START Data records

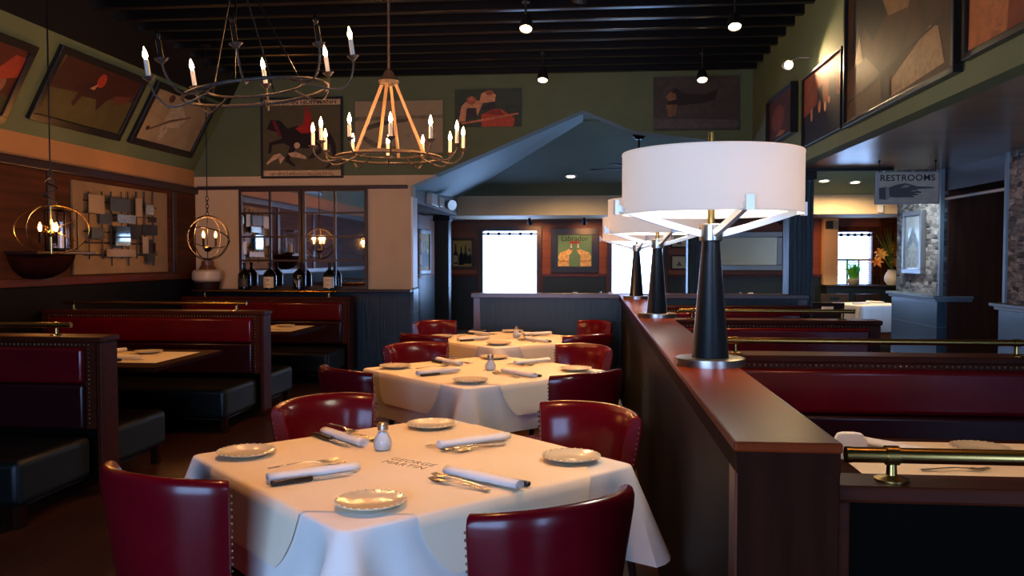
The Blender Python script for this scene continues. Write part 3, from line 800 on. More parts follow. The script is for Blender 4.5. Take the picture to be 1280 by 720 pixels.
# ------------------------------------------------------------------ booth tables and what lies on them
def booth_table(label, x0, x1, y0, y1):
    t = thing('booth_table', label, 'table', ((x0+x1)/2, (y0+y1)/2, 0), 0, 'dark wood booth tables')
    a, b = (x1-x0)/2, (y1-y0)/2
    m = MB(); m.b2((-a, -b, .712), (a, b, .75)); m.build('tabletop', M_enddark, t, smooth=0, bevel=.008)
    m = MB(); m.lathe([(.05, .03), (.05, .68), (.15, .711)], 20); m.build('pedestal', M_ironblack, t)
    m = MB(); m.box((0, 0, .015), (.6, .09, .03)); m.box((0, 0, .0152), (.09, .6, .03)); m.build('base', M_ironblack, t, smooth=0)
    return t
def paper(label, x0, x1, y0, y1):
    m = MB(); m.b2((-(x1-x0)/2, -(y1-y0)/2, 0), ((x1-x0)/2, (y1-y0)/2, .0015))
    return tag(m.build('table_paper', M_paper, smooth=0), label, 'table paper', 'cream papers on the booth tables', ((x0+x1)/2, (y0+y1)/2, .7505), 0)
B = [('in the booth under the wall art', -5.22, -3.08, 5.74, 6.88, -4.9, -3.2, 5.98, 6.70),
     ('in the booth under the mirror', -5.22, -3.04, 8.36, 9.55, -4.9, -3.14, 8.66, 9.42),
     ('behind the rail by the ledge post', .62, 2.25, 2.72, 3.78, .98, 2.12, 2.84, 3.70)]
for nm, x0, x1, y0, y1, a, b, c, d in B:
    booth_table('dark wood table ' + nm, x0, x1, y0, y1)
    paper('cream paper on the dark table ' + nm, a, b, c, d)
zb = .7525
def extra(kind, label, x, y, rz=0):
    if kind == 'plate': copy_tree(plate0, label, (x, y, zb), 0, 'cream plates on the booth tables')
    if kind == 'napkin': copy_tree(napkin0, label, (x, y, zb), rz, 'rolled napkins on the booth tables')
    if kind == 'knife': copy_tree(knife0, label, (x, y, zb), rz, 'knives on the booth tables')
    if kind == 'fork': copy_tree(fork0, label, (x, y, zb), rz, 'forks on the booth tables')
n0 = B[0][0]; n1 = B[1][0]; n2 = B[2][0]
extra('plate', 'cream plate by the aisle end of the table ' + n0, -3.58, 6.58); extra('plate', 'cream plate by the wall end of the table ' + n0, -4.34, 6.58)
extra('napkin', 'rolled napkin pointing at the mirror on the table ' + n0, -3.92, 6.54, 1.0)
extra('napkin', 'rolled napkin along the camera edge of the table ' + n0, -3.58, 6.12, .25)
extra('knife', 'black handled knife along the edge of the table ' + n0, -3.50, 6.05, .2)
extra('fork', 'steel fork lying on the table ' + n0, -3.86, 6.10, .3)
extra('plate', 'cream plate at the aisle end of the table ' + n1, -3.42, 9.24)
extra('napkin', 'rolled napkin at the far edge of the table ' + n1, -3.80, 9.22, .9)
extra('napkin', 'rolled napkin at the camera edge of the table ' + n1, -3.60, 8.82, .25)
extra('knife', 'black handled knife on the table ' + n1, -3.44, 8.76, .3)
extra('plate', 'cream plate on the table ' + n2, 1.56, 3.54)
extra('napkin', 'rolled napkin lying across the paper on the table ' + n2, 1.24, 3.50, 2.3)
extra('fork', 'fork on the paper of the table ' + n2, 1.33, 3.20, .1)
extra('knife', 'black handled knife on the paper of the table ' + n2, 1.62, 3.05, .1)
m = MB()
rows = []
for i in range(7):
    v = i/6; w = .045+.02*math.sin(v*PI)
    rows.append([Vector((-w, -.012, v*.10)), Vector((-w*.5, -.02, v*.105)), Vector((w*.5, -.02, v*.105)), Vector((w, -.012, v*.10)), Vector((w, .012, v*.10)), Vector((w*.5, .02, v*.104)), Vector((-w*.5, .02, v*.104)), Vector((-w, .012, v*.10))])
R = m.grid(rows, closed_u=True); m.bm.faces.new(R[0][::-1]); m.bm.faces.new(R[-1])
tag(m.build('folded_napkin', M_napkin, smooth=50, bevel=.004), 'upright folded cream napkin on the dark table beside the ledge post', 'napkin', None, (1.0, 3.36, .752), 0)

# ------------------------------------------------------------------ ledge lamps
def make_lamp():
    t = thing('table_lamp', 'x', 'lamp', (0, 0, 0), 0, 'drum shade lamps on the wooden ledge')
    m = MB(); m.lathe([(0, 0), (.124, 0), (.124, .026), (.118, .028), (0, .028)], 48, cap=False); m.build('base', M_nickel, t, weld=True)
    m = MB(); m.lathe([(.068, .028), (.066, .032), (.031, .452), (0.0, .452)], 40, cap=False); m.build('body', M_cone, t)
    m = MB(); m.lathe([(.033, .448), (.042, .452), (.042, .508), (.030, .512), (0, .512)], 32, cap=False); m.build('collar', M_nickel, t)
    m = MB(); m.cyl((0, 0, .50), (0, 0, .84), .013, n=16); m.build('finial_rod', M_brass, t)
    for k in (0, 2, 3):
        a = math.radians(12+90*k); M = RZ(a)
        m = MB(); rows = []
        for i in range(15):
            u = i/14; r = .030+.322*u; z = .475+.085*(u**1.15)+.008*u
            hgt = .012; w = .009
            rows.append([M @ Vector((r, -w, z-hgt)), M @ Vector((r, w, z-hgt)), M @ Vector((r, w, z+hgt)), M @ Vector((r, -w, z+hgt))])
        R = m.grid(rows, closed_u=True); m.bm.faces.new(R[0][::-1]); m.bm.faces.new(R[-1])
        m.box((.352, 0, .568), (.014, .028, .050), M=M)
        m.build('arm', M_brassl, t, smooth=30)
    m = MB(); n = 72; R_ = .320
    rows = [[Vector((r*math.cos(2*PI*i/n), r*math.sin(2*PI*i/n), z)) for i in range(n)] for r, z in ((R_, .545), (R_+.0015, .551), (R_, .556), (R_, .755), (R_+.0015, .76), (R_, .766))]
    m.grid(rows, closed_u=True); m.build('shade', M_shade, t, solid=.0015)
    m = MB()
    for k in range(3):
        a = 2*PI*k/3+.4; m.cyl((.012*math.cos(a), .012*math.sin(a), .70), (R_*math.cos(a)*.995, R_*math.sin(a)*.995, .757), .003, n=6)
    m.build('spider', M_nickel, t)
    for k in range(2):
        m = MB(); a = k*PI+.9; m.ball((.06*math.cos(a), .06*math.sin(a), .665), .032, 14, 10); m.cyl((.012*math.cos(a), .012*math.sin(a), .60), (.06*math.cos(a), .06*math.sin(a), .64), .014, n=10); m.build('bulb', E_lampbulb, t)
        light('POINT', 'lamp_light', (.06*math.cos(a), .06*math.sin(a), .665), 42.0, '#fff2e4', t, .04)
    return t
M_cone = mat('satin black lacquer', '#0a0e11', 0.32, coat=0.3)
M_brassl = mat('satin pale nickel', '#f6f1e6', 0.3, 0.55)
E_lampbulb = emis('lamp bulb', '#ffe6c4', 10.0)
LL = ['white drum shade lamp nearest the camera on the wooden ledge', 'middle white drum shade lamp on the wooden ledge', 'white drum shade lamp farthest along the wooden ledge']
lamp0 = make_lamp()
for i, y in enumerate((3.13, 5.61, 8.10)):
    o = lamp0 if i == 0 else copy_tree(lamp0)
    o['label'] = LL[i]; o.location = (.435, y, 1.1405)
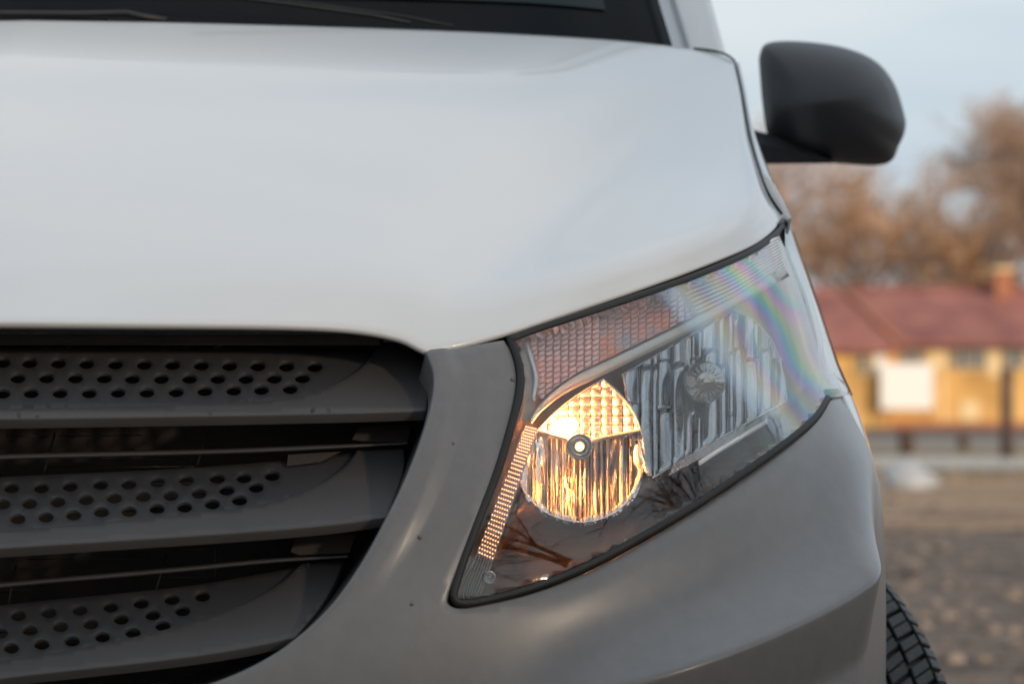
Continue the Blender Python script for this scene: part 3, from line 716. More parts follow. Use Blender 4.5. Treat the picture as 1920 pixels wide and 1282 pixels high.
# bowl of the lamp: back wall and sides
inset = np.vstack([TOPL + [0, 8], [(1492, 470), (1520, 560), (1540, 640), (1546, 700)], BOTL + [0, -6], LEFTL[1:-1] + [3, 0]])
V2, T = triangulate(inset, [], 10.0, 7.0)
def bowl(q):
    w = np.clip(polydist(q, inset, True)[0] / 60.0, 0, 1); low = np.clip((q[:, 1] - 960) / 120, 0, 1)
    return np.maximum(yb(q), yS(q[:, 0], q[:, 1])) + 0.014 + (0.125 - 0.07 * low) * np.sin(w * math.pi / 2) + 0.003 * np.sin(q[:, 0] * .05 + q[:, 1] * .03) * w
wz = np.linspace(z_lo + .004, z_hi - .003, 16); e1 = np.array([S(t_sil(z) + .055, z) - SN(t_sil(z) + .055, z) * .010 for z in wz]); pj = np.interp(proj(e1)[:, 1], [470, 560, 640, 700, 740], [1484, 1520, 1540, 1546, 1540]) - 12; e0_ = P(pj, proj(e1)[:, 1], np.array([float(yb([(a, b)])[0]) + .07 for a, b in zip(pj, proj(e1)[:, 1])]))
sheet('side_wall', np.array([e0_, e0_ * .5 + e1 * .5 + np.array([[.004, .012, 0]]), e1]).reshape(-1, 3), grid_faces(3, 16), M['pale_bar'], HL)
sheet('housing', P(V2[:, 0], V2[:, 1], bowl(V2)), T, M['bezel'], HL)

# turn-signal reflector: teardrop dish
TD = [(1130, 713), (1165, 745), (1190, 780), (1203, 818), (1207, 855), (1200, 895), (1181, 934), (1150, 962), (1112, 977), (1072, 978), (1032, 966), (1000, 945), (980, 920), (972, 890), (978, 862), (992, 832), (1012, 802), (1050, 766), (1090, 737)]
TDs = spline(TD + [TD[0]], 5)[:-1]; TDs[0] = TD[0]
DC = np.array([1088., 846.]); y_td = float(yb([DC])[0]) + 0.040
def d_td(q): r2 = ((q - DC) ** 2).sum(1) / 125.0 ** 2; return y_td + 0.8 * (yb(q) - yb([DC])[0]) + 0.055 * (1 - np.clip(r2, 0, 1.4))
rng = random.Random(11)
for c in range(10):
    x0 = 1005 + c * 20.2; x1 = x0 + 20.2
    for r in range(7):
        y0 = 712 + r * 17.0; y1 = y0 + 17.0
        lim = 830 - 16 * abs((x0 + x1) / 2 - 1088) / 110.0
        if y0 > lim: continue
        p = clip_rect([tuple(a) for a in TDs], x0, x1, y0, min(y1, lim))
        if len(p) >= 3 and area(p) > 25:
            pillow('reflector_cell', p, d_td, 0.0028, M['chrome2'], HL, apex=(rng.uniform(-2, 2), rng.uniform(-2, 2)), gap=.93)
low = [tuple(a) for a in TDs if a[1] > 812] ; low_poly = clip_rect([tuple(a) for a in TDs], 900, 1300, 815, 1000)
bx = [972, 1002, 1030, 1036, 1052, 1060, 1068, 1082, 1090, 1102, 1110, 1124, 1134, 1146, 1152, 1172, 1180, 1207]
for i, (x0, x1) in enumerate(zip(bx[:-1], bx[1:])):
    w = x1 - x0
    strip_facet('reflector_facet', low_poly, max(x0, 973.5), min(x1, 1205.5), d_td, rng.choice([.003, .0045, -.003, .006]) * min(1, w / 14), M['chrome'], HL, tilt=rng.uniform(-.003, .003), wav=rng.choice([0, .0006, .0012]), ph=rng.random() * 6)
# rim wire of the dish
tube('reflector_rim', P(TDs[:, 0], TDs[:, 1], d_td(TDs) - .003), 0.0011, M['chrome'], HL, 6, closed=True)
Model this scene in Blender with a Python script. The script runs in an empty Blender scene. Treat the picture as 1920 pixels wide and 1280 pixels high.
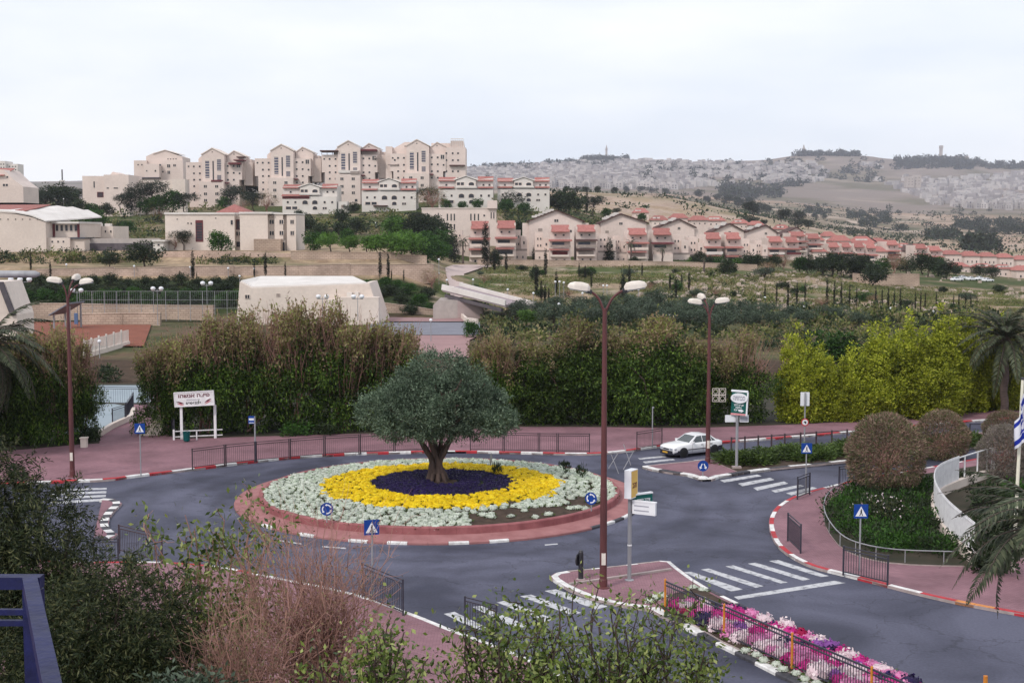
import bpy, bmesh, math, random
import numpy as np
from mathutils import Vector, Matrix
from mathutils.geometry import tessellate_polygon
random.seed(7)
RNG = np.random.default_rng(11)
R = math.radians
sc = bpy.context.scene
COL = sc.collection

# ------------------------------------------------------------------ camera
H = 15.0            # eye height over the road
F = 2500.0          # focal length in pixels of the 1920 px wide photograph
HOR = 435.0         # row of the level horizon
K = 1.304
PITCH = math.atan((640 - HOR) / F)
cam_d = bpy.data.cameras.new('camera')
cam = bpy.data.objects.new('camera', cam_d)
COL.objects.link(cam)
cam.location = (0, 0, H)
cam.rotation_euler = (math.pi / 2 - PITCH, 0, 0)
cam_d.sensor_width = 36.0
cam_d.lens = 36.0 * F / 1920.0
cam_d.clip_start = 0.2
cam_d.clip_end = 30000
sc.camera = cam

# ------------------------------------------------------------------ sky, sun, exposure
SUN_EL, SUN_AZ = R(44), R(-140)      # azimuth measured from +Y towards +X: behind and left of the camera
world = bpy.data.worlds.new('World')
sc.world = world
world.use_nodes = True
wt = world.node_tree
for n in list(wt.nodes):
    wt.nodes.remove(n)
w_out = wt.nodes.new('ShaderNodeOutputWorld')
w_bg = wt.nodes.new('ShaderNodeBackground')
w_sky = wt.nodes.new('ShaderNodeTexSky')
w_sky.sky_type = 'NISHITA'
w_sky.sun_disc = False
w_sky.sun_elevation = SUN_EL
w_sky.sun_rotation = SUN_AZ
w_sky.air_density = 1.0
w_sky.dust_density = 2.0
w_tc = wt.nodes.new('ShaderNodeTexCoord')
w_map = wt.nodes.new('ShaderNodeMapping')
w_map.inputs['Scale'].default_value = (1.2, 1.2, 5.0)
w_no = wt.nodes.new('ShaderNodeTexNoise')
w_no.inputs['Scale'].default_value = 2.2
w_no.inputs['Detail'].default_value = 6
w_no.inputs['Roughness'].default_value = 0.5
w_ra = wt.nodes.new('ShaderNodeValToRGB')
w_ra.color_ramp.elements[0].position = 0.30
w_ra.color_ramp.elements[0].color = (6.0, 6.6, 7.5, 1)
w_ra.color_ramp.elements[1].position = 0.70
w_ra.color_ramp.elements[1].color = (8.5, 8.6, 8.8, 1)
w_mix = wt.nodes.new('ShaderNodeMix')
w_mix.data_type = 'RGBA'
w_mix.inputs[0].default_value = 0.93
wt.links.new(w_tc.outputs['Generated'], w_map.inputs['Vector'])
wt.links.new(w_map.outputs[0], w_no.inputs['Vector'])
wt.links.new(w_no.outputs['Fac'], w_ra.inputs[0])
wt.links.new(w_sky.outputs[0], w_mix.inputs[6])
wt.links.new(w_ra.outputs[0], w_mix.inputs[7])
wt.links.new(w_mix.outputs[2], w_bg.inputs['Color'])
w_bg.inputs['Strength'].default_value = 0.1
wt.links.new(w_bg.outputs[0], w_out.inputs['Surface'])

sun_d = bpy.data.lights.new('sun', 'SUN')
sun_d.energy = 1.5
sun_d.angle = R(10)
sun_d.color = (1.0, 0.93, 0.86)
sun = bpy.data.objects.new('sun', sun_d)
COL.objects.link(sun)
sdir = Vector((math.sin(SUN_AZ) * math.cos(SUN_EL), math.cos(SUN_AZ) * math.cos(SUN_EL), math.sin(SUN_EL)))
sun.rotation_euler = (-sdir).to_track_quat('-Z', 'Y').to_euler()
sun.location = (-30, -30, 60)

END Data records

# [Written problem]
Look above and copy only the lines from the one holding "Model this scene" to the one holding "COL = sc.collection", both included, exactly, minus the pictures.

# [Expected answer]
Model this scene in Blender with a Python script. The script runs in an empty Blender scene. Treat the picture as 1920 pixels wide and 1280 pixels high.
import bpy, bmesh, math, random
import numpy as np
from mathutils import Vector, Matrix
from mathutils.geometry import tessellate_polygon
random.seed(7)
RNG = np.random.default_rng(11)
R = math.radians
sc = bpy.context.scene
COL = sc.collection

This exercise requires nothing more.